A stochastic modeling approach for traffic analysis of a tramway system with virtual tags and local positioning

Traditional solutions for tramway interlocking systems are based on physical sensors (balizes) distributed along the infrastructure which detect passing of the trams and trigger different actions, like the communications with the ground infrastructure and the interlocking system. This approach is not easily scalable and maintainable, and it is costly. The SISTER project designed new architectural solutions for addressing the previous problems based on the virtualization of the sensors and on the local positioning of each tram. The key idea is to trigger actions when the computed local position corresponds to a virtual tag.
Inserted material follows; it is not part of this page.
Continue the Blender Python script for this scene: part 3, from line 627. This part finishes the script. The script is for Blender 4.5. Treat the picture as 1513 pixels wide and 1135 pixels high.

However, the computed position can be affected by errors, compared to the real one. Therefore, it is important to understand the impact of these new solutions on the traffic that can be supported by the tramway network. This paper presents a stochastic modeling approach for analysing the performability of a tramway system based on the SISTER architectural solutions, aiming to identify the parts of the tramway network that are more critical and sensible to the variation of the traffic conditions and to the setting of the key architectural parameters. We build a model using Stochastic Activity Networks and run sensitivity analyses on (i) the accuracy of the positioning, (ii) the different SISTER parameters, and (iii) considering possible outages temporarily blocking the journey of a tram. This analysis allows to properly set and fine-tune the key architectural parameters, to understand the impact of the accuracy on the positioning, to understand the impact of the outages.